Take the city of Gainesville, Florida. The mayor wanted Gainesville to become “a more competitive place for new businesses and talent”, in hopes of increasing economic activity and retaining the University of Florida graduates. To figure out how to improve the city, he visits Silicon Valley and ultimately hires IDEO to “fix” the city via design thinking. After 8 weeks in Gainesville, interviewing hundreds of city residents, and prototyping and testing various solutions, IDEO comes up with a highly revered plan:

-Rebrand the city with a new logo, tagline, and visual style
-Create a “Department of Doing”
-Train city employees in “design thinking”, so they’ll use design methods to solve problems
-Replace City Commission subcommittees with de$ign thinking workshop$

From far away and without any context, “rebranding” a city to make it more appealing for businesses/talent may seem like the right thing to do (this successfully happened with Leavenworth, Washington — a small town that rebranded itself as an authentic “German” town).

But here’s the reality: Nearly 34% of the city is below the poverty line (double the national average), and 57% struggle to meet basic needs. For a company/philosophy that praises their ability to truly listen and empathize, they seemingly forgot about the people that already exist here. One of the first prominent issues is the apparent negligence of the Gainesville citizens who are already in need. Regardless of the mayor’s desire to bring in new businesses and keep their UoF alumni in the area to make the city “better”, why are you not starting with improving the lives of people that are already here?

The article states that IDEO did interview “hundreds of city residents” — but what were the socioeconomic demographics? If IDEO didn’t interview anyone from a lower tax bracket, that’s sheer negligence. If IDEO did interview less privileged people, then their design thinking is flawed: a new city logo is not going to pay people’s bills.

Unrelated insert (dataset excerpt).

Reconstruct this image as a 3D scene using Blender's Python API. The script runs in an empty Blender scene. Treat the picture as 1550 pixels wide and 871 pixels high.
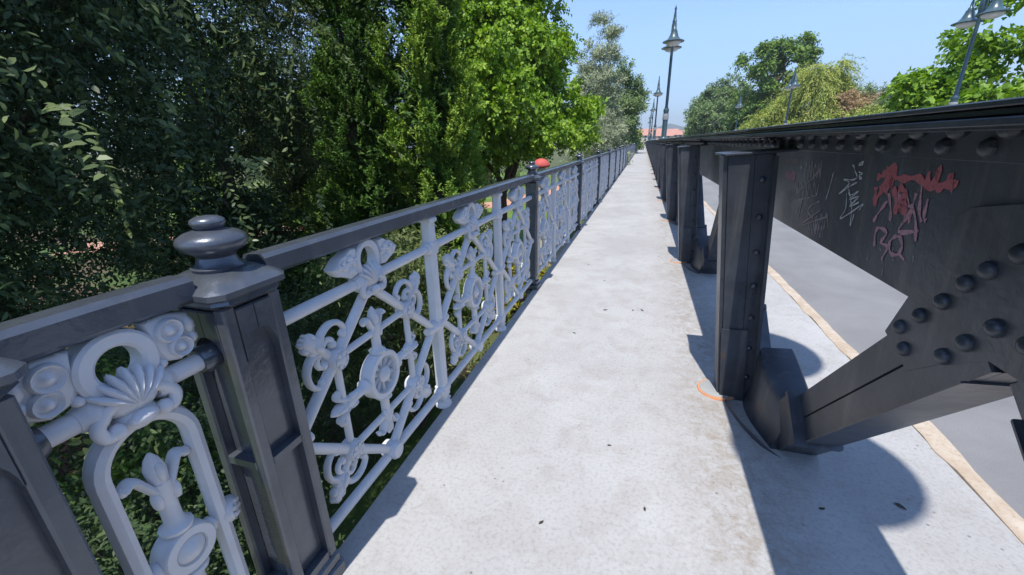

Design thinking is so seductive because it says “There are just 5 steps; you can do it too!” that people forget how broad and complex and nuanced humanity itself is. At the end of the day, you are trying to help and impact real, live people. Empathy itself is so much more than just listening to people and trying to understand what they’re saying. Who are you talking to? Who are you not talking to? Are you just going to design pretty packaging to cover a mess, or are you going to actually help clean up or build real systems to clean that mess up yourself?